### Given request
Go through the data and copy every line exactly, but not the images.

### Given material
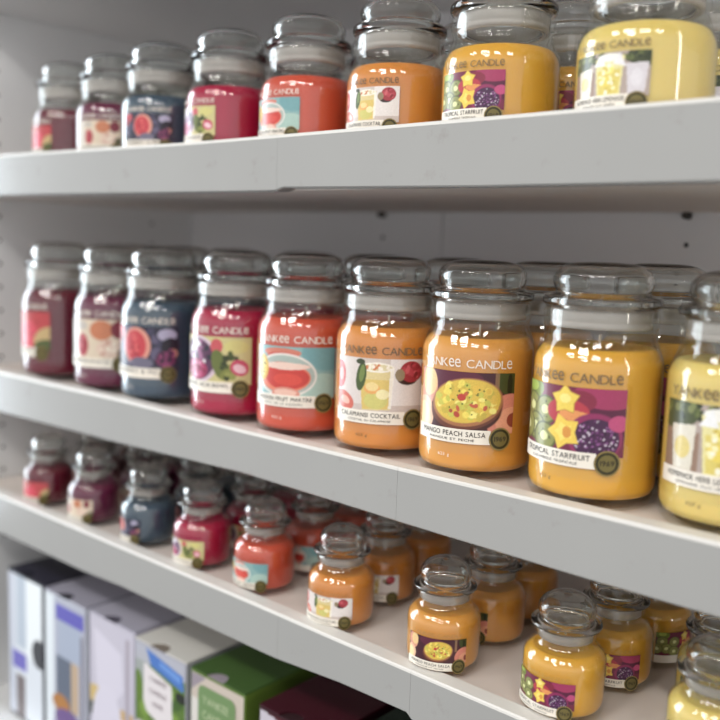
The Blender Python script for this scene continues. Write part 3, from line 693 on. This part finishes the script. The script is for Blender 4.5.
carton(-1.104, -1.012, D+.026, .16, (30, 30, 44), (36, 35, 52), art_black, 'black topped carton with pale front, leftmost on the lowest shelf', inner=(24, 24, 34))
carton(-1.006, -.914, D+.023, .16, (196, 200, 212), (156, 154, 168), art_blue, 'pale carton with a blue-violet band next to the black topped carton', inner=(36, 34, 44))
carton(-.908, -.816, D+.025, .16, (190, 186, 200), (164, 162, 176), art_lilac, 'lilac grey carton with a wavy pale panel on the lowest shelf', inner=(70, 66, 80))
t, p = carton(-.807, -.716, D+.019, .16, (170, 170, 180), (206, 204, 198), art_garden, 'white topped carton with garden picture and blue band on the lowest shelf', inner=(120, 110, 100))
for k, (s, w_) in enumerate((('YANKEE', .030), ('CANDLE', .030), ('HOME', .018))):
    flat_text('front_lettering', s, w_, .0055, -.003, BH*.80-k*.014, -.0012, mat('grey_ink', (128, 110, 116), .6), p)
t, p = carton(-.707, -.623, D+.018, .16, (96, 120, 50), (62, 90, 42), art_green, 'green topped carton with a green square emblem on the lowest shelf', inner=(150, 140, 150))
gm = bpy.data.meshes.new('square_emblem')
pts = []
for cxx, czz, a0 in ((.022, BH*.865, 0), (-.020, BH*.865, 90), (-.020, BH*.52, 180), (.022, BH*.52, 270)):
    for k in range(6):
        a = math.radians(a0+18*k); pts.append((cxx+.008*math.cos(a)-.001, -.0010, czz+.008*math.sin(a)+.006))
gm.from_pydata(pts, [], [tuple(range(len(pts)))]); gm.update()
link('square_emblem', gm, p, mat('leaf_green_ink', (112, 140, 92), .5))
for k, s in enumerate(('YANKEE', 'CANDLE')):
    flat_text('front_lettering', s, .040, .0085, -.001, BH*.845-k*.016, -.0016, mat('pale_green_ink', (196, 208, 170), .6), p)
carton(-.600, -.512, D+.016, .16, (50, 14, 24), (58, 9, 24), art_red, 'dark maroon carton with an orange disc on the lowest shelf', inner=(40, 8, 16))
carton(-.500, -.412, D+.028, .16, (22, 34, 26), (26, 42, 32), art_dark, 'blackish green carton, rightmost on the lowest shelf', inner=(12, 18, 14))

### Result
The Blender Python script for this scene continues. Write part 3, from line 693 on. This part finishes the script. The script is for Blender 4.5.
carton(-1.104, -1.012, D+.026, .16, (30, 30, 44), (36, 35, 52), art_black, 'black topped carton with pale front, leftmost on the lowest shelf', inner=(24, 24, 34))
carton(-1.006, -.914, D+.023, .16, (196, 200, 212), (156, 154, 168), art_blue, 'pale carton with a blue-violet band next to the black topped carton', inner=(36, 34, 44))
carton(-.908, -.816, D+.025, .16, (190, 186, 200), (164, 162, 176), art_lilac, 'lilac grey carton with a wavy pale panel on the lowest shelf', inner=(70, 66, 80))
t, p = carton(-.807, -.716, D+.019, .16, (170, 170, 180), (206, 204, 198), art_garden, 'white topped carton with garden picture and blue band on the lowest shelf', inner=(120, 110, 100))
for k, (s, w_) in enumerate((('YANKEE', .030), ('CANDLE', .030), ('HOME', .018))):
    flat_text('front_lettering', s, w_, .0055, -.003, BH*.80-k*.014, -.0012, mat('grey_ink', (128, 110, 116), .6), p)
t, p = carton(-.707, -.623, D+.018, .16, (96, 120, 50), (62, 90, 42), art_green, 'green topped carton with a green square emblem on the lowest shelf', inner=(150, 140, 150))
gm = bpy.data.meshes.new('square_emblem')
pts = []
for cxx, czz, a0 in ((.022, BH*.865, 0), (-.020, BH*.865, 90), (-.020, BH*.52, 180), (.022, BH*.52, 270)):
    for k in range(6):
        a = math.radians(a0+18*k); pts.append((cxx+.008*math.cos(a)-.001, -.0010, czz+.008*math.sin(a)+.006))
gm.from_pydata(pts, [], [tuple(range(len(pts)))]); gm.update()
link('square_emblem', gm, p, mat('leaf_green_ink', (112, 140, 92), .5))
for k, s in enumerate(('YANKEE', 'CANDLE')):
    flat_text('front_lettering', s, .040, .0085, -.001, BH*.845-k*.016, -.0016, mat('pale_green_ink', (196, 208, 170), .6), p)
carton(-.600, -.512, D+.016, .16, (50, 14, 24), (58, 9, 24), art_red, 'dark maroon carton with an orange disc on the lowest shelf', inner=(40, 8, 16))
carton(-.500, -.412, D+.028, .16, (22, 34, 26), (26, 42, 32), art_dark, 'blackish green carton, rightmost on the lowest shelf', inner=(12, 18, 14))